At this point I imagine that my paltry readership will have divided itself into two categories. The first group, having skimmed the opening paragraph and thought “yeah that’s nice”, closed the window and continued about their day. The second will have thought “yeah, but I bet he doesn’t have to deal with what I’m dealing with, it’s easy for him to say that”. They are quite possibly right. Living (mostly) peacefully at home with two retired parents who love me and have found their incomes unaffected, I am insulated from the worst of this crisis. It is undoubtedly harder for some than others to find the silver lining, to find something to be happy about. 

The advice to search for the silver lining is easily misunderstood as an invalidation of one’s suffering, a comment on the absurdity of not seeing what is good about one’s situation.

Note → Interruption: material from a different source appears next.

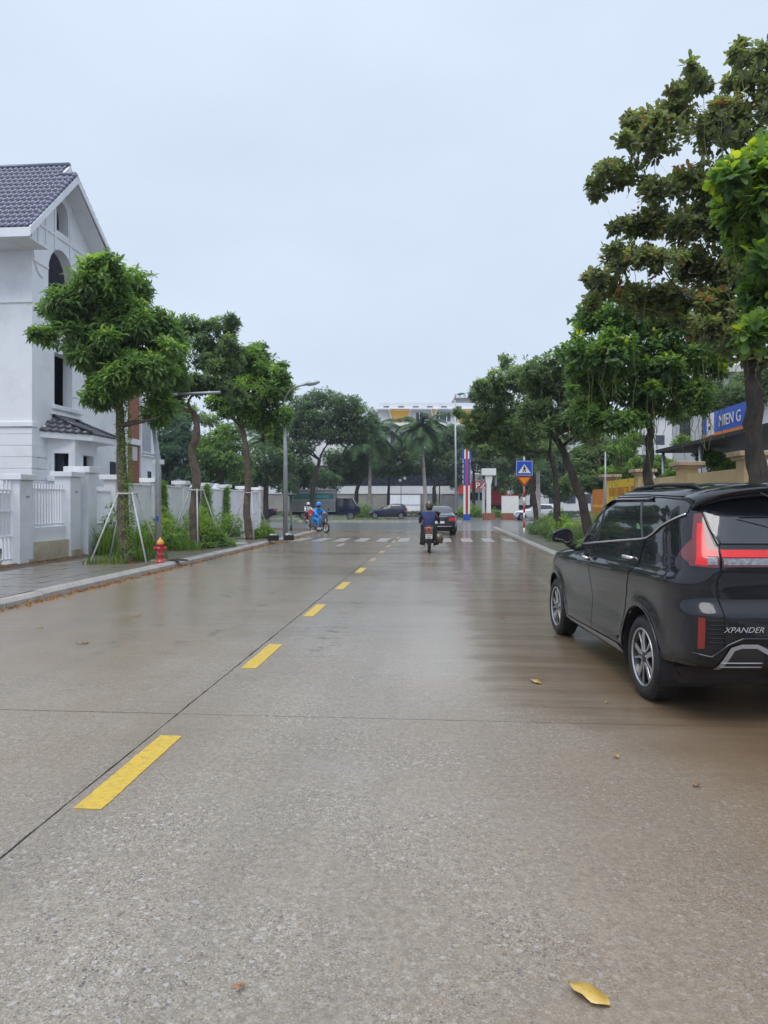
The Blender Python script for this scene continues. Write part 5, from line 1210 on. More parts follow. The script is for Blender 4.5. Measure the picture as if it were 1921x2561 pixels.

Often, advocates of my position respond to this point by focusing on how much worse it could be. They tend to reference people that live more unfortunate lives and ask their interlocuter to be thankful they live in a developed country at an advanced point in history.  Increasingly, I find myself thinking that this is a deeply unhelpful response. Seeing as it can be said truly to anyone other than the most unfortunate person alive, it seems to imply that only this quasi-hypothetical person’s feelings of pain and anger are legitimate. The “it could be worse” response leaves its recipient either enraged at its proponent or filled with a mild sense of shame and entitlement for taking their own circumstances for granted. 

Hence, I opt for a different tact. I point to “Man’s Search for Meaning”, where Austrian psychiatrist Viktor Frankl describes his experiences as a prisoner in two Nazi concentration camps. Frankl argues that those that declined morally, physically and psychologically in the camp were those who “overlook(ed) the opportunities to make something positive of camp life, opportunities which really did exist”. 

The advice to search for the silver lining is easily misunderstood as an invalidation of one’s suffering, a comment on the absurdity of not seeing what is good about one’s situation. It is in response to this misunderstanding that people say: “it is easy for you to say that, you have an easier life than I do”. In fact, advice to search for a silver lining is borne out of a more humane intention. In some sense, it is said out of love and care for the person. It is said because focusing on the silver lining helps lessen the pain, helps us endure and perhaps even flourish in the circumstances we find ourselves. 

The truth of this fact can be garnered by anyone experientially and has been given significant credence by scientific research. Calls to find a silver lining ought not to be understood as a dismissal of one’s pain. They should be understood as a loving plea to endure and persist in the face of suffering, a call to make the radical effort to change one’s perspective, with the knowledge that the ability to enjoy one’s life may depend on it.